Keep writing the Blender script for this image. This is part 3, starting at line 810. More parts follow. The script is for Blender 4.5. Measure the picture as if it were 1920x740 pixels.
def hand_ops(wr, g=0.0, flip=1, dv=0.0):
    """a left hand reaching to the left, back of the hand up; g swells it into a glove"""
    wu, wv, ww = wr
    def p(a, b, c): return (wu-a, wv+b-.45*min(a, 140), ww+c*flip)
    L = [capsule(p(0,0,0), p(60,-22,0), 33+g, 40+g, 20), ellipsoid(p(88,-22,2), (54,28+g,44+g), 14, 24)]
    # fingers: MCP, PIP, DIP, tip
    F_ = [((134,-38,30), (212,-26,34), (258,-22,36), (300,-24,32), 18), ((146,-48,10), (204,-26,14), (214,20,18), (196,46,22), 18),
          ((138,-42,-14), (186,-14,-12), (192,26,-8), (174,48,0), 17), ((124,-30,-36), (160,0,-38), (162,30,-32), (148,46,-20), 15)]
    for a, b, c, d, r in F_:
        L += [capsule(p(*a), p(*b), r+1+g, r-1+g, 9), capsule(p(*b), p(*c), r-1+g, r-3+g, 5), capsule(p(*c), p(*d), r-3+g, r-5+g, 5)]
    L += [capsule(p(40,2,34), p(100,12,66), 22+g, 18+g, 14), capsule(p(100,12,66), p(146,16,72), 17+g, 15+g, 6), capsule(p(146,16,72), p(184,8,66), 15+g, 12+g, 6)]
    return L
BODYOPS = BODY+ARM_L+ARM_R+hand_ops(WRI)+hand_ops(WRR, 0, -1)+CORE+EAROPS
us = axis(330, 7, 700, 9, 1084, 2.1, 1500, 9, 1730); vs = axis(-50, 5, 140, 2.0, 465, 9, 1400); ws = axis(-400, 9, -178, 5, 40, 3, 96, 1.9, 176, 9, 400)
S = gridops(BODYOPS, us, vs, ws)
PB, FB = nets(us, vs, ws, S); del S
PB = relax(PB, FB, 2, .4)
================
▶ GOAL:
Copy out all of the lines above exactly.

▶ SOLUTION FOR THIS EXERCISE:
Keep writing the Blender script for this image. This is part 3, starting at line 810. More parts follow. The script is for Blender 4.5. Measure the picture as if it were 1920x740 pixels.
def hand_ops(wr, g=0.0, flip=1, dv=0.0):
    """a left hand reaching to the left, back of the hand up; g swells it into a glove"""
    wu, wv, ww = wr
    def p(a, b, c): return (wu-a, wv+b-.45*min(a, 140), ww+c*flip)
    L = [capsule(p(0,0,0), p(60,-22,0), 33+g, 40+g, 20), ellipsoid(p(88,-22,2), (54,28+g,44+g), 14, 24)]
    # fingers: MCP, PIP, DIP, tip
    F_ = [((134,-38,30), (212,-26,34), (258,-22,36), (300,-24,32), 18), ((146,-48,10), (204,-26,14), (214,20,18), (196,46,22), 18),
          ((138,-42,-14), (186,-14,-12), (192,26,-8), (174,48,0), 17), ((124,-30,-36), (160,0,-38), (162,30,-32), (148,46,-20), 15)]
    for a, b, c, d, r in F_:
        L += [capsule(p(*a), p(*b), r+1+g, r-1+g, 9), capsule(p(*b), p(*c), r-1+g, r-3+g, 5), capsule(p(*c), p(*d), r-3+g, r-5+g, 5)]
    L += [capsule(p(40,2,34), p(100,12,66), 22+g, 18+g, 14), capsule(p(100,12,66), p(146,16,72), 17+g, 15+g, 6), capsule(p(146,16,72), p(184,8,66), 15+g, 12+g, 6)]
    return L
BODYOPS = BODY+ARM_L+ARM_R+hand_ops(WRI)+hand_ops(WRR, 0, -1)+CORE+EAROPS
us = axis(330, 7, 700, 9, 1084, 2.1, 1500, 9, 1730); vs = axis(-50, 5, 140, 2.0, 465, 9, 1400); ws = axis(-400, 9, -178, 5, 40, 3, 96, 1.9, 176, 9, 400)
S = gridops(BODYOPS, us, vs, ws)
PB, FB = nets(us, vs, ws, S); del S
PB = relax(PB, FB, 2, .4)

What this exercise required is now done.